Local public goods, like public fireworks, benefit individuals in a specific locality. National public goods, such as national defense, benefit all citizens within a country. Global public goods, like a stable climate, offer benefits that are worldwide and impact all countries and peoples.

4. What challenges do global public goods face?

Global public goods face significant challenges in coordination and enforcement at the international level. Unlike national governments, global institutions often lack the legal authority and necessary resources to effectively enforce contributions and regulations globally.

5. What role do global institutions play in providing public goods?

Global institutions attempt to coordinate the provision of global public goods by fostering cooperation among nations. However, they frequently struggle due to varying national interests and a lack of enforcement power.

6. How did the Paris Agreement attempt to address the provision of global public goods?

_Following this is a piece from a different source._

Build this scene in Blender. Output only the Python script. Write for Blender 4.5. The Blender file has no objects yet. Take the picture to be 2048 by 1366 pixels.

The Paris Agreement represents an international effort to manage the global public good of a stable climate. It includes commitments from developed nations to aid developing countries financially, reflecting an attempt to balance global needs and responsibilities.

7. Can the demand for global public goods lead to better provision?

Historically, the demand for public goods has led to the establishment of institutions to manage those demands, such as public education systems and financial stability organizations like the IMF. Increased globalization and interdependence may heighten demand for global public goods, potentially leading to improved coordination and enforcement mechanisms.

These FAQs aim to clarify the concept of global public goods, the challenges they face, and the potential pathways towards better management and provision at a global scale.